Following up on Matthias Wendt's comment, the language of Moufang sets is indeed a suitable axiomatic approach to (generalizations of) projective lines.
Formally speaking, a Moufang set is a set $X$ together with a collection of groups $U_x \leq \operatorname{Sym}(X)$ (one group for each $x \in X$), such that:
- each $U_x$ fixes $x$ and acts sharply transitively on $X \setminus \{ x \}$;
- the group $G := \langle U_y \mid y \in X \rangle$ permutes the $U_x$'s by conjugation.
The groups $U_x$ are called the root groups of the Moufang set, and the group $G$ is called the little projective group.
It is not hard to see that $X = \mathbb{P}^1(k)$ and $G = \mathrm{PSL}_2(k)$ has the structure of a Moufang set, but there are many more interesting examples, most notably those arising from semisimple linear algebraic groups of $k$-rank one.
It is possible to single out the genuine projective lines over fields among the Moufang sets. For fiels $k$ with $\operatorname{char}(k) \neq 2$, this was done by Richard Weiss and me (see section 6 of our paper "Moufang sets and Jordan division algebras", Math. Ann. 335 (2006), no. 2, 415–433); this result has been generalized to arbitrary fields (including the case $\operatorname{char}(k) = 2$) by Matthias Grüninger, where the result is somewhat more subtle ("Special Moufang sets with abelian Hua subgroup", J. Algebra 323 (2010), no. 6, 1797–1801).

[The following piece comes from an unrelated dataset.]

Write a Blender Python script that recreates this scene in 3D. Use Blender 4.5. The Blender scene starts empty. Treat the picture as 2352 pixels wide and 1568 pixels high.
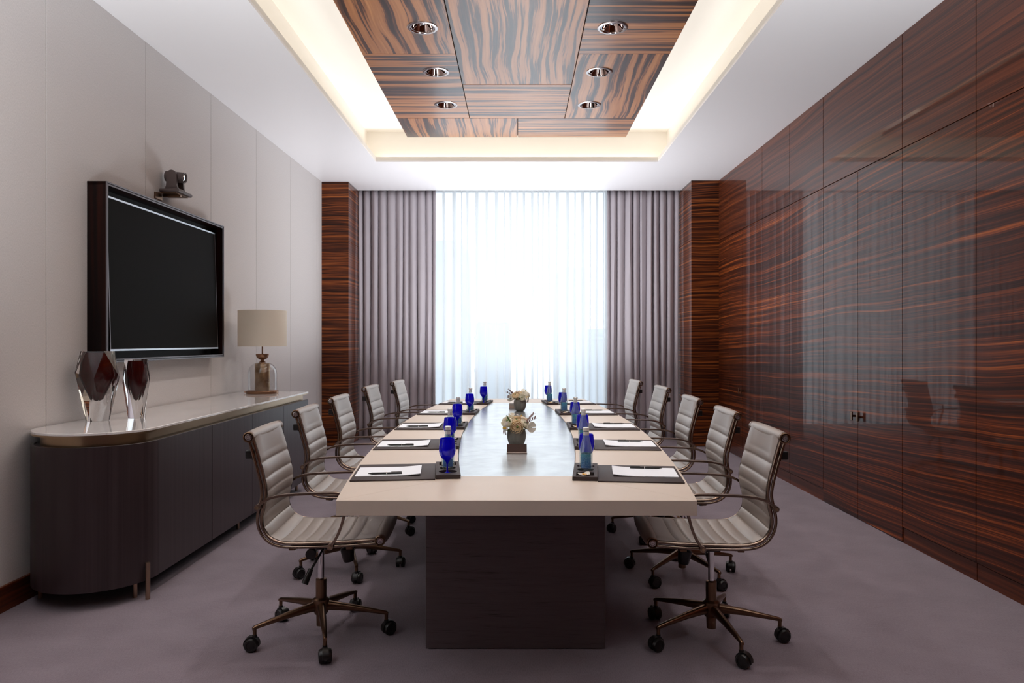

At the risk of giving too much advertisement for my own papers, I can recommend the course notes "A course on Moufang sets", Innov. Incidence Geom. 9 (2009), 79–122 that I wrote together with Yoav Segev, for an introduction to the subject.
Edit: As requested in the comments below, I am adding some more details, in particular about the example with $X = \mathbb{P}^1(k)$ and $G = \mathrm{PSL}_2(k)$.
First of all, notice that the little projective group $G$ is generated by any two of the root groups, $G = \langle U_x, U_y \rangle$ for all $x,y \in X$ with $x \neq y$. So to give an explicit description of an example, it suffices to describe two of these root groups; all others are then obtained by conjugation inside $G$.
We now take $X = \mathbb{P}^1(k) = k \cup \{ \infty \}$, acted upon by $G=PSL_2(k)$, the elements of which I will denote with matrices with square brackets (determined up to a non-zero scalar), so $$ \begin{bmatrix} a & b \\ c & d \end{bmatrix} .x = \frac{ax+b}{cx+d} \quad \text{for all } x \in X.$$ Notice that $\operatorname{Stab}_G(\infty) = \left\{ \begin{bmatrix} a & b \\ 0 & a^{-1} \end{bmatrix}\right\}$ and $\operatorname{Stab}_G(0) = \left\{ \begin{bmatrix} a & 0 \\ c & a^{-1} \end{bmatrix}\right\}$. We now define the root groups $U_\infty$ and $U_0$ to be the group of unipotent elements of these point stabilizers, i.e. $$ U_\infty =\left\{ \begin{bmatrix} 1 & b \\ 0 & 1 \end{bmatrix} \mid b \in k \right\}, \quad U_\infty =\left\{ \begin{bmatrix} 1 & 0 \\ c & 1 \end{bmatrix} \mid c \in k \right\} .$$ The point is that it is now possible to forget about the matrix representation and even about the original ambient group $G$ all together, and only retain the corresponding permutations of $X$. We then get $$ U_\infty = \{ x \mapsto x + b \mid b \in k \}, \quad U_0 = \{ x \mapsto (x^{-1}+c)^{-1} \mid c \in k \} . $$ It is now not so hard to imagine that this description makes sense for more general algebraic structures than commutative fields only. And indeed, this works equally well for skew fields, octonion division algebras, and even more generally for Jordan division algebras. To make examples with non-abelian root groups, similar ideas make sense by replacing the multiplicative inverse by more complicated maps that "behave like a multiplicative inverse".
Another relevant comment, related to your first "ideal property": in the case of skew fields, for instance, it is only possible to recover the skew field up to opposition, i.e., in the case of $\mathrm{PSL}_2(D)$, we can recover the pair $(D, D^{\mathrm{op}})$ from the Moufang set, but not $D$ itself. (Here, $D^{\mathrm{op}}$ is the skew field with same underlying additive group as $D$, and with multiplication given by $x*y := yx$.)